Upon receipt of the list of nominees, the President shall direct the Nominating and Elections Committee to print ballots containing the names of each elected office and the nominees for each office in time for the last regular meeting of the administrative year.

Section 2. Elections of Officers
Elections of Officers shall take place at the last regular meeting of the administrative year. The Nominating and Elections Committee shall distribute ballots to all Active Members of APQA at the last meeting.

Each Active Member in attendance at the meeting shall be eligible to vote once for each office. Members of the Nominating and Election Committee shall distribute, collect and tabulate election results. The candidate receiving the highest number of votes for a given office shall be declared elected. Results of the election shall be announced to the membership by the Chairman of the Nominating and Elections Committee.

In case of a tie vote for any particular office, additional ballots shall be cast by the Active Members for that office until one of the candidates receives the most votes.

Those elected will assume their offices on the first day of the administrative year following the election.

The President may waive the requirement for a vote by ballot for any and all offices for which there is only one candidate. In such cases, the nominee(s) for uncontested offices shall be declared elected upon acclamation by voice vote of the majority of Active Members in attendance at the meeting.

ARTICLE XI - ADMINISTRATIVE YEAR
The Administrative Year shall be the calendar year (January 1 - December 31).

ARTICLE XII - FINANCE
Section 1. Fiscal Dues and Periods
The fiscal period shall be March 1 through the last day of February.

Section 2. Budget
With recommendations of the Budget and Finance Committee, the Board shall adopt an annual operating budget covering all activities of APQA, in conjunction with its strategic and operating plans, between January 1 and the last day of February.

Section 3. Audit
The accounts of APQA shall be audited not less than annually by a qualified person who shall be appointed by the President with the approval of the Board of Directors.

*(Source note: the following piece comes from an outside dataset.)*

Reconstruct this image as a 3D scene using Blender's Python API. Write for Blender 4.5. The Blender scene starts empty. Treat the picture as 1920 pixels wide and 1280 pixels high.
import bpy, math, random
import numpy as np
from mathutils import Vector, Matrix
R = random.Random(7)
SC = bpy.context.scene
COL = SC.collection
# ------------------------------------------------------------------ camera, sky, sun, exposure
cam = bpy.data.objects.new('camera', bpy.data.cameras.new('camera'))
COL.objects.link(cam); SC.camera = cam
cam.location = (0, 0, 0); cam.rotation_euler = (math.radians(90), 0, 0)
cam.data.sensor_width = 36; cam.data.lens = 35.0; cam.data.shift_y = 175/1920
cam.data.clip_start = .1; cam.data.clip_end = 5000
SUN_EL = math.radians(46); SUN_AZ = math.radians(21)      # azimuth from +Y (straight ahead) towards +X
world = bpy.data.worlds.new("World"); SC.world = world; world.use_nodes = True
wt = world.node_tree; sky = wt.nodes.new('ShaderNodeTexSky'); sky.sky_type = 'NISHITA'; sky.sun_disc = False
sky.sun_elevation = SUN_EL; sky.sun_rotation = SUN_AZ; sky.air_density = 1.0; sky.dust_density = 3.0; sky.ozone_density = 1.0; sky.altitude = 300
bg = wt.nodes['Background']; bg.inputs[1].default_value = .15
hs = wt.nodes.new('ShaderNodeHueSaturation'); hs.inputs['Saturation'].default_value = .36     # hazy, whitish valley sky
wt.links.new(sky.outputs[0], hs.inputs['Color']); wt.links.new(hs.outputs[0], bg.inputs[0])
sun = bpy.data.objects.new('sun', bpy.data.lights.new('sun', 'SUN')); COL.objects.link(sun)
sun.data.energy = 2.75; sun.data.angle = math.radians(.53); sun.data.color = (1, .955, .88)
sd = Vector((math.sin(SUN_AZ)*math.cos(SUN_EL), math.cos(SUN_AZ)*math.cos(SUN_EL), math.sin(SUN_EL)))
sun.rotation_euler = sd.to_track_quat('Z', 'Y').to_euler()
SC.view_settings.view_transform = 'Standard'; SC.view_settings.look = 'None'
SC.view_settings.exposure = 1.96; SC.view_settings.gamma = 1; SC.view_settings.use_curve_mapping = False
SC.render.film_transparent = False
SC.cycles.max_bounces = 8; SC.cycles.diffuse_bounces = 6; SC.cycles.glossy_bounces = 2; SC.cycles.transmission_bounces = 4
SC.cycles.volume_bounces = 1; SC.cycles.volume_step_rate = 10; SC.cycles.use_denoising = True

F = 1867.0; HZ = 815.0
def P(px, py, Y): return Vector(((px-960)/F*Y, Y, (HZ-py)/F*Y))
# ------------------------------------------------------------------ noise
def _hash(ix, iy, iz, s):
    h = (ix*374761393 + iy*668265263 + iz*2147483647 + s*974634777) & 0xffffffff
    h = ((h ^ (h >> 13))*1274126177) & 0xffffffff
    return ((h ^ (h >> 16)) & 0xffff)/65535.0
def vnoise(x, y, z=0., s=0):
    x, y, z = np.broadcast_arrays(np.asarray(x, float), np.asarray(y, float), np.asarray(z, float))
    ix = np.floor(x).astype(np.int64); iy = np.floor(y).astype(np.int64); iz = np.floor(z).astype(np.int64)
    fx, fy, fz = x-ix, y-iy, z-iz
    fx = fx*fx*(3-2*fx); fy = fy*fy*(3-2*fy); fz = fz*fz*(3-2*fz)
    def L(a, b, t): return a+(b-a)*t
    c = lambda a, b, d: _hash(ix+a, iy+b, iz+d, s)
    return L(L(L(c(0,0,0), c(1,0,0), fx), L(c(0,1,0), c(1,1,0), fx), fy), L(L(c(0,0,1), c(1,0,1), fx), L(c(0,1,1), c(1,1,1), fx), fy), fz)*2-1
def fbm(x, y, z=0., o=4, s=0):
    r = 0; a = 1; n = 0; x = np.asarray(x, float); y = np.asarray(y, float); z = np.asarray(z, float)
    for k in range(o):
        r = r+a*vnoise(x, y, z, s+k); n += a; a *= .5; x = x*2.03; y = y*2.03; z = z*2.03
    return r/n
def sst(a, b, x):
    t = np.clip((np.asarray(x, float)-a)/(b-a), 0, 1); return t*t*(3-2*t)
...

The Treasurer shall furnish the membership, within 30 days following receipt of the audit, a summary financial report for the fiscal period just ended.

ARTICLE XIII - RULES OF ORDER
The rules contained in the current edition of ROBERT'S RULES OF ORDER shall govern the conduct of all meetings of APQA in all cases to which they are applicable and in which they are not inconsistent with these Bylaws and any rules adopted by the APQA Board of Directors.

ARTICLE XIV - INDEMNIFICATION
APQA shall indemnify, hold harmless, and/or defend: all current and former officers, and members of the Board of Directors (as defined by these Bylaws) against expenses actually and reasonably incurred in connection with the defense of any action, suit or proceeding - to the extent permitted by law - in which they are made parties, or a party, by reason of having been an officer or Board member, except wherein adjudged liable for willful misconduct in the performance of duty.

ARTICLE XV - DISSOLUTION
On dissolution of APQA, any funds remaining shall be distributed to one or more regularly organized and qualified charitable, educational, scientific or philanthropic organizations to be selected by the Board of Directors.

ARTICLE XVI - AMENDMENTS
Section 1. Proposing
Amendments to - or repeal of - these Bylaws may be proposed by:

  1. the Board of Directors on its own initiative;
  2. written petition signed by 25% of the voting members addressed to the Board.
Section 2. Approval
Amendments to - or repeal of - these Bylaws shall be approved upon a two-thirds vote of the voting Active Members.